Video: Jay Carney blames Republicans for the terrible economic report, of course

One of the virtues of the “let it burn” strategy, in which the GOP stands aside and lets Democrats lead America to a new golden age by passing the unsustainable liberal agenda in toto, is that it would spare us this, at least. Aren’t single-payer and open borders a price worth paying to watch Carney and Obama field questions about policy failures without a Republican crutch to lean on? Then they could get back to the messaging they prefer, that those policy failures really aren’t failures at all.

“This report is nowhere near as bad as it looks on the surface,” said Nigel Gault, chief U.S. economist at HIS Global Insight. “It would be a mistake to view this drop in GDP – driven by temporary corrections in defense spending and inventories – as a possible harbinger of recession…

Austerity, it turns out, detracts from growth. In the fourth quarter, declining state and local government spending reduced GDP by 8 basis points. But the real drag on growth in the fourth quarter was the federal government, and especially the Pentagon. Defense spending plunged 22.2 percent, subtracting 1.28 percentage points from the growth rate. The decline is partly due to the continuing drawdowns from Iraq and Afghanistan, and partly due to seasonal spending factors (defense spending in the third quarter actually rose sharply.) But there’s a third factor at work: “A likely explanation for the sharp decline in Federal defense spending is uncertainty concerning the automatic spending cuts that were scheduled to take effect in January, and are currently scheduled to take effect on March 1st,” Alan Krueger noted.

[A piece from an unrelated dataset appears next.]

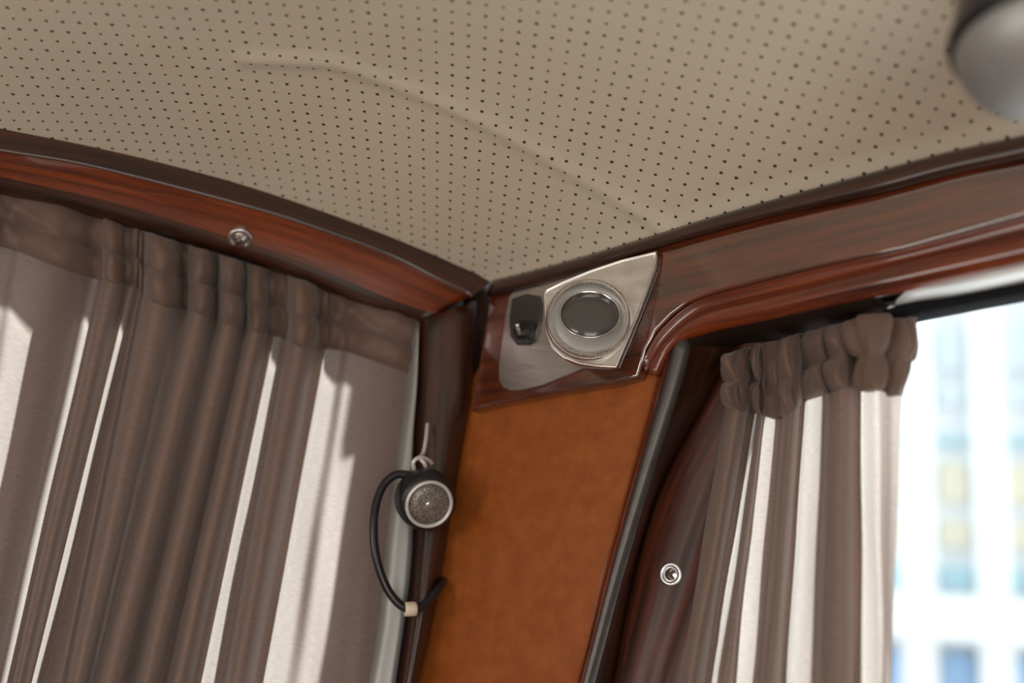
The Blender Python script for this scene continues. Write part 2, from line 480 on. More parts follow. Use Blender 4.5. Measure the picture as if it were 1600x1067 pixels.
for u in us:
    for v in vs_:
        p = CC + dL * u + dR * v
        z = sm(u, hL) + sm(v, hR) - CC.z + 0.020 * (1 - math.exp(-u / 0.10)) * (1 - math.exp(-v / 0.10))
        if u < 0.6 and v < 0.6: z -= crease(Vector((p.x, p.y, 0)))
        V.append((p.x, p.y, z)); UV.append((p.x + 0.003, p.y + 0.003))
nv_ = len(vs_)
for i in range(len(us) - 1):
    for j in range(nv_ - 1):
        a = i * nv_ + j
        F.append((a, a + 1, a + nv_ + 1, a + nv_))
tag(new_obj('ceiling', V, F, M_CEIL, None, UV), 'cream perforated vinyl headliner curving down to the wooden beams', kind='structure')

# ------------------------------------------------------------------ rest of the cabin
FLOOR_Z = 0.0
CFX = Vector((CC.x, CC.y, 0))
cz = CC.z
poly = [CFX - nL * 0.06 - nR * 0.06, CFX + dL * 1.3, Vector((-1.6, -1.8, 0)), Vector((1.7, -1.8, 0)), CFX + dR * 2.05]
tag(new_obj('floor', poly + [p - ZZ * 0.05 for p in poly], [(0, 1, 2, 3, 4), (9, 8, 7, 6, 5)] + [(i, i + 5, (i + 1) % 5 + 5, (i + 1) % 5) for i in range(5)], M_FLOOR, None, [(p.x, p.y) for p in poly] * 2, False), kind='structure')
OUT = 0.05
# left bulkhead: sill part, pieces beside the window and above it
zs = cz - 0.62
wl_ = wall_box('wall_left', CFX, dL, nL, -0.02, 1.3, 0, zs, -0.10, -0.05, M_PANELW); tag(wl_, kind='structure')
wall_box('lintel', CFX, dL, nL, -0.1, 1.3, cz - 0.035, cz + 0.2, -0.10, -0.062, M_WOODD, wl_)
wall_box('wall_end', CFX, dL, nL, 0.85, 1.3, zs, cz + 0.2, -0.10, -0.05, M_PANELW, wl_)
wall_box('corner_stud', CFX, dL, nL, -0.055, 0.022, zs, cz, -0.085, -0.055, M_WOODD, wl_)
wr_ = wall_box('wall_right', CFX, dR, nR, -0.02, 2.05, 0, cz - 0.58, -0.09, -0.04, M_PANELW); tag(wr_, kind='structure')
wall_box('lintel', CFX, dR, nR, -0.1, 2.05, cz - 0.057, cz + 0.3, -0.09, -0.068, M_MATTE, wr_)
wall_box('corner_stud', CFX, dR, nR, -0.055, 0.12, cz - 0.6, cz, -0.09, -0.055, M_WOODD, wr_)
wall_box('wall_end', CFX, dR, nR, 1.2, 2.05, cz - 0.6, cz, -0.09, -0.04, M_PANELW, wr_)
ob_ = -(nL + nR).normalized(); ol_ = Vector((-ob_.y, ob_.x, 0))
wall_box('corner_post', CFX, ol_, ob_, -0.03, 0.03, 0.8, cz + 0.2, 0.036, 0.062, M_WOODD, wl_)
# walls behind the camera
a_, b_ = poly[1], poly[2]
d_ = (b_ - a_).normalized(); n_ = Vector((-d_.y, d_.x, 0)); L_ = (b_ - a_).length
wp = wall_box('wall_port', a_, d_, n_, 0, L_, 0, 1.1, -0.05, 0, M_PANELW); tag(wp, kind='structure')
wall_box('upper_wall', a_, d_, n_, 0, L_, 1.62, 2.4, -0.05, 0, M_PANELW, wp)
wall_box('pillar', a_, d_, n_, 0, 0.5, 1.1, 1.62, -0.05, 0, M_PANELW, wp)
wall_box('pillar', a_, d_, n_, L_ - 0.5, L_, 1.1, 1.62, -0.05, 0, M_PANELW, wp)
a_, b_ = poly[2], poly[3]
d_ = (b_ - a_).normalized(); n_ = Vector((-d_.y, d_.x, 0)); L_ = (b_ - a_).length
wb = wall_box('wall_back', a_, d_, n_, 0, 0.9, 0, 2.4, -0.05, 0, M_PANELW); tag(wb, kind='structure')
wall_box('pillar', a_, d_, n_, 2.4, L_, 0, 2.4, -0.05, 0, M_PANELW, wb)
wall_box('upper_wall', a_, d_, n_, 0.9, 2.4, 1.75, 2.4, -0.05, 0, M_PANELW, wb)
a_, b_ = poly[3], poly[4]
d_ = (b_ - a_).normalized(); n_ = Vector((-d_.y, d_.x, 0)); L_ = (b_ - a_).length
ws = wall_box('wall_starboard', a_, d_, n_, 0, L_, 0, 2.4, -0.05, 0, M_PANELW); tag(ws, kind='structure')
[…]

Those automatic cuts were, of course, originally proposed by Obama, and one of the chief reasons he wants Hagel at the Pentagon is so that he’ll have Republican cover when the next round of GDP-shrinking defense cuts begins. (He also issued veto threats in the past when the House GOP tried to replace some defense cuts in the sequester with other discretionary cuts.) So that’s one alternative. The other is to keep spending to the tune of $1 trillion a year in deficits until we have a consistently growing economy, whereupon Keynesians on the left will declare that we can’t cut spending just yet because it’ll imperil the new recovery. Which do you prefer?